Meep's particle engine ("Particular") is optimized for game development needs, this means supporting complex effects and being able to spawn/destroy many particle systems every frame. There are a lot of particle engines out there, but they tend to have costly spawning routines, take up a lot of draw calls and not manage memory well, which leads to pretty poor performance in games. My particle engine supports full particle lighting as well, and soft particles. On top of that - all particles are automatically atlassed in the background and are compiled with just 4 shaders. This means that no matter how many particle effects you have - there will be no shader switching and no texture switching, and there will be no delays associated with shader compilation. Particles are culled, so particle systems that are off-screen are not rendered and simulation for them can be paused to save CPU resources (this is automatic behavior)

Trails

Meep implements a fairly complex trail system, where a trail can be attached to an entity, and it will create a trail behind.

Terrain

The terrain engine is chunk-based, which means that terrain is split into rectangular pieces internally, and they are built on-the-fly inside a web-worker based on camera position. Terrain is automatically culled based on camera position, so you're only drawing the chunks that are in view. Terrain supports layers just like Unity, but unlike Unity - Meep supports up to 256 layers of terrain instead of 4.

Sound engine

Meep has a custom sound engine which is culled and has custom attenuation, this allows scenes to have 1000s of positional audio sources without any extra cost in terms of performance

Asset streaming

Meep in general is a web-first engine, all assets are streamed, meaning that the engine is up and running even before any models/texture are loaded, and you're free to decide when to let the player see your level, wait until everything is loaded or drop them in as soon as you can. There is a pre-loader module in case you want to load some assets in bulk before starting the game.

AI tools

including, but not limited to:

  • full-fledged Behavior trees
  • Blackboard (took for recording information useful for AI to read/write relevant world state, very commonly used with Behavior Trees)
  • monte-carlo tree search (same as Google's AlphaGo, useful for decision-making)
  • state optimization (useful for decision-making)
  • grid-based path finding (optimized for 10,000s of queries per second)
  • resource allocation solver (useful for planning, given certain resources such as bullets/grenades/money/health - plan what actions to take to optimize your chances of winning)
  • and a number of other useful tools to complement AI development.

Inverse kinematics

Meep has 2 very useful IK solvers to fix foot position for characters on uneven terrain or stairs, aligning both the position and orientation of character feet. This works for hands as well if you want and is not limited to bipeds, the system works just as well for, say, spiders.

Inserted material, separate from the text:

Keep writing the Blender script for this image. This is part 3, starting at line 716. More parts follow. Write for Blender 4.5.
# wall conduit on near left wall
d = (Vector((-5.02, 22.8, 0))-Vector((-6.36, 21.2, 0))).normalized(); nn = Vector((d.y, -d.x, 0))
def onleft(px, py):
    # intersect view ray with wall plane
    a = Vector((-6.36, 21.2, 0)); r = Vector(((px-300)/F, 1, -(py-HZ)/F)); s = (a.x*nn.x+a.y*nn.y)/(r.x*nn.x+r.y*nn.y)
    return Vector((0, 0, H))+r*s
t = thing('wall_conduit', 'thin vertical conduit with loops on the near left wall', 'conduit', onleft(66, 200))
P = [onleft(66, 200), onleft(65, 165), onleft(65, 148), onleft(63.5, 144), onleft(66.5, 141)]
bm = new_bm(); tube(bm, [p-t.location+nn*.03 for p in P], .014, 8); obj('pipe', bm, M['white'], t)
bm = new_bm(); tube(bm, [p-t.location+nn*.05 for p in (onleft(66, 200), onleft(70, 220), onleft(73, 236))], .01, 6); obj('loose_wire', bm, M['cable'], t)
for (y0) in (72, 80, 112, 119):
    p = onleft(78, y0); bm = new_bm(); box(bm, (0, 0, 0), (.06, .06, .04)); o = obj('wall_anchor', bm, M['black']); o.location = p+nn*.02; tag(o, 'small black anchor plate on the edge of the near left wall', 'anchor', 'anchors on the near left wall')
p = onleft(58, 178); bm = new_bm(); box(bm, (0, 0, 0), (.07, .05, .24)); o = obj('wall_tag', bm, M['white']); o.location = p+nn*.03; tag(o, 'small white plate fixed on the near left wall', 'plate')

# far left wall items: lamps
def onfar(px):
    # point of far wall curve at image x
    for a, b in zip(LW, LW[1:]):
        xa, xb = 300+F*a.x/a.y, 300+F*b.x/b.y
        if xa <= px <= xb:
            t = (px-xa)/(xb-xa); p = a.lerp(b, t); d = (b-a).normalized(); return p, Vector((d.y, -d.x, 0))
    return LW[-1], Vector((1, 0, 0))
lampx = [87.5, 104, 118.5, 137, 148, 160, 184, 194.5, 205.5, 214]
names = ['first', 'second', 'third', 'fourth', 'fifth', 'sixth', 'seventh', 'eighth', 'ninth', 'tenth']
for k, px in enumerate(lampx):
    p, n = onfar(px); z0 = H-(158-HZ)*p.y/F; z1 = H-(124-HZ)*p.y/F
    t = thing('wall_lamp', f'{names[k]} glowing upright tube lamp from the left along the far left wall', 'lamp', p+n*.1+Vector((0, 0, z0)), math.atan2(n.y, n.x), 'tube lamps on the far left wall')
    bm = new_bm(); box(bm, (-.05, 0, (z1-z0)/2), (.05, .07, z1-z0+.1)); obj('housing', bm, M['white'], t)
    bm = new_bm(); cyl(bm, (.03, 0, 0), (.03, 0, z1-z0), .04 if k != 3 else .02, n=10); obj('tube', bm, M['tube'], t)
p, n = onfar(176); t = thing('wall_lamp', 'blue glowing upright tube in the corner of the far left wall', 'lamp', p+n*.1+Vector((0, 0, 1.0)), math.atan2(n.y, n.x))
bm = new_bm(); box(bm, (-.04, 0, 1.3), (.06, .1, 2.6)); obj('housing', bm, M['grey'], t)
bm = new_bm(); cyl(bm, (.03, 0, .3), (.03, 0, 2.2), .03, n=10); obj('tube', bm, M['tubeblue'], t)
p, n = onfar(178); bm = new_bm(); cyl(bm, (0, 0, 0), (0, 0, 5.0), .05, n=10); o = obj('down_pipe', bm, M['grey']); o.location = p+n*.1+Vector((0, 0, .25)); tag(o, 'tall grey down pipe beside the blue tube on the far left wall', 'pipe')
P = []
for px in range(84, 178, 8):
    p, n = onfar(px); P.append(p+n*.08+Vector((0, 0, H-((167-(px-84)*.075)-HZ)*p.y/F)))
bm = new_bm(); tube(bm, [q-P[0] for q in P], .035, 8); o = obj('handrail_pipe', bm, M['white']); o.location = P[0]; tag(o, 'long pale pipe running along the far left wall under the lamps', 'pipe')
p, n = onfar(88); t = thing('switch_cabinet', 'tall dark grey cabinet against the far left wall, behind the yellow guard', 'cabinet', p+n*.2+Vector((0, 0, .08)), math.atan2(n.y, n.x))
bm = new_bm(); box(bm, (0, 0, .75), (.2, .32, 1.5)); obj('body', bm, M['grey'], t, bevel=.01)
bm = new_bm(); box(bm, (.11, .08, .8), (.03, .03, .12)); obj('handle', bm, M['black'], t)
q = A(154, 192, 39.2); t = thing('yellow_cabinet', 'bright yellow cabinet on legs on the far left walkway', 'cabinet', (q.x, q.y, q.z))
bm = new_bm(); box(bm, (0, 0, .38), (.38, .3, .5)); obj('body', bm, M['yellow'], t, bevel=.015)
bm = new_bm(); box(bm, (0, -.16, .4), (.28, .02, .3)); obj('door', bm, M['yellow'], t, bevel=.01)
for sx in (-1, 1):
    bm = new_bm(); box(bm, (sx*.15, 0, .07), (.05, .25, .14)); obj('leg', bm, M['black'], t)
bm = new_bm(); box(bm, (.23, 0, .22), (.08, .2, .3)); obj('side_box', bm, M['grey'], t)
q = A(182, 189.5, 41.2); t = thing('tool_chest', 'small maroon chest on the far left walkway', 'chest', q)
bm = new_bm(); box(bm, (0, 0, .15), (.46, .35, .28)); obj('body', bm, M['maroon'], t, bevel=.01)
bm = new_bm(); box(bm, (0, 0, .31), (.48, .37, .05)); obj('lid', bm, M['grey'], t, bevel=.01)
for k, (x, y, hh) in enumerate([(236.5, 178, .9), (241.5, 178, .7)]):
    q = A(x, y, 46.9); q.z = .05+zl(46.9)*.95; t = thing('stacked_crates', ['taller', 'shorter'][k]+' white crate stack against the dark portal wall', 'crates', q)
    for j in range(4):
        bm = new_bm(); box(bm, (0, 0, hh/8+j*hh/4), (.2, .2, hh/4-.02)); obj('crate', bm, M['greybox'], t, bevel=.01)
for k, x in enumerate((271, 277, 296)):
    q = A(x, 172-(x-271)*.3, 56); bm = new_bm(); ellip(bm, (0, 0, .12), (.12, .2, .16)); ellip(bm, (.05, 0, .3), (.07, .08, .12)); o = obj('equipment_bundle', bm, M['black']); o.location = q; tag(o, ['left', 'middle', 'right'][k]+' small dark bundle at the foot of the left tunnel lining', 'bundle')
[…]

High-performance serialization

Extremely compact serialization system. You can save/load your scenes from files. This serialization system supports format changes, so as you develop your game - old saves will be supported and the system will automatically upgrade them to the most recent version, so the player doesn't have to lose any data.

Achievements

Achievements work with Blackboard components and are very easy to define. There is an abstraction system that helps connect your achievements to various platforms such as Steam or XBox (you'd have to implement that binding yourself though), by default it comes with a browser backend, storing data in IndexedDB. I also have bindings for Steam and NewGrounds that I can share.

UI system

You're free to use it or not, the engine works just fine without it. The system is written for speed, and it offers a few commonly used tools, such as popup windows, notifications and pages. The UI system is optimized for speed, so it generates no garbage, but again - if you want to use, say React - you can ignore this system or integrate it with the system.